Gil Sander mooted the introduction of congestion taxes and reviewing the goods and services tax (GST) exemptions or zero-rated goods to ensure long-term stabilisation of the fiscal account.

He pointed out that if the government had not decided to implement GST this year, its accounts would be in worse shape as its dependency on oil for revenue would have been higher.

“With a higher dependency (on oil) this would have been worse and more difficult for the government to consolidate its fiscal accounts or maintain a level of expenditure that is compatible with what the government needs.

“So it’s a good thing the GST is there to offset these declines (in oil prices),” he said.

Weighing in on the debate over the government’s current accounts, Gil Sander said focusing on whether it was in debt or surplus was not as important as asking what the imports were used for.

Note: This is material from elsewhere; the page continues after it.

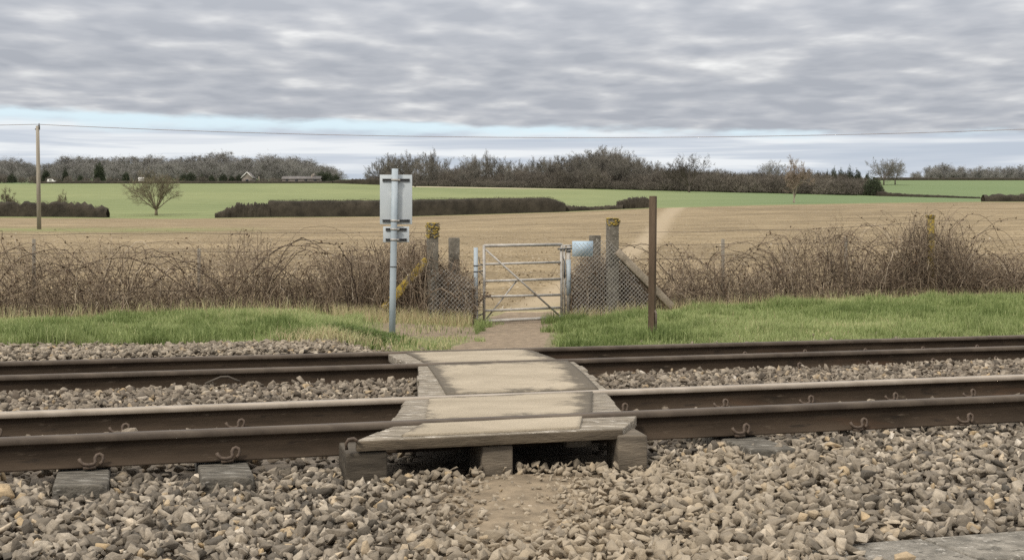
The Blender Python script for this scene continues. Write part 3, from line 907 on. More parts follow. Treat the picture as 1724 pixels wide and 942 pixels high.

He said as long as the imports were used for productive investments, such as the MRT, Malaysia should not be so concerned with the fact that the current account might be narrowing.

He also said the depreciation of the ringgit was “not a bad thing” as it would make Malaysia’s exports more competitive, and this would balance the current account.

“The fact that the ringgit has been allowed to depreciate, that there has been a lot of movement, flexibility in the exchange rate, that’s healthy, that sends the right signal that Malaysian exports are becoming more competitive.

“So that will have a natural tendency to balance out the current account, by reducing incentives to import and increasing incentives to export,” he said.

Gil Sander added there was no need for the government to consider a second revision of the budget, and that the World Bank’s projected Gross Domestic Product (GDP) growth for Malaysia this year remained at 4.7%.

He said this was because they had already taken into account the plunging oil prices when making their forecast last December, while lower oil prices and a weaker ringgit would mean the prospect of improved exports in the second half of the year.

However, the opposition had hit out at Putrajaya’s budget revision for not tackling the weakening ringgit and not containing any revision of the RM7 billion allocated as the Prime Minister's Department's discretionary budget.

PKR secretary-general Rafizi Ramli said Prime Minister Datuk Seri Najib Razak also failed to address concerns over the country's financial stability as a result of his high debts.

Malaysia has one of Asia's highest debt-to-GDP ratio at 52.8%, a shade below the self-imposed limit of 55%, while its household debt is at 86.8% of the GDP, which is ranked as second highest in Asia.

Economists had warned that the country was vulnerable to external shocks as foreign investors held 47% of government bonds.

Meanwhile, DAP claimed that Najib got his figures wrong in the budget as there was a difference of RM2 billion in the development expenditure.

Serdang MP Dr Ong Kian Ming also said Najib was off the mark when he talked of oil prices during the budget revision.

On January 20, Najib had announced a slew of budget cuts amounting to RM5.5 billion as part of Putrajaya’s “proactive measures” to align itself with plunging global oil prices and revised world economic growth projections.

The cuts would come from the Budget 2015’s operational expenditures that were initially set at RM223.4 billion, while the RM48.5 billion for development would remain untouched, Najib had said in his speech.

Also, the fiscal deficit target of 3% of the GDP for the year has been revised to 3.2%.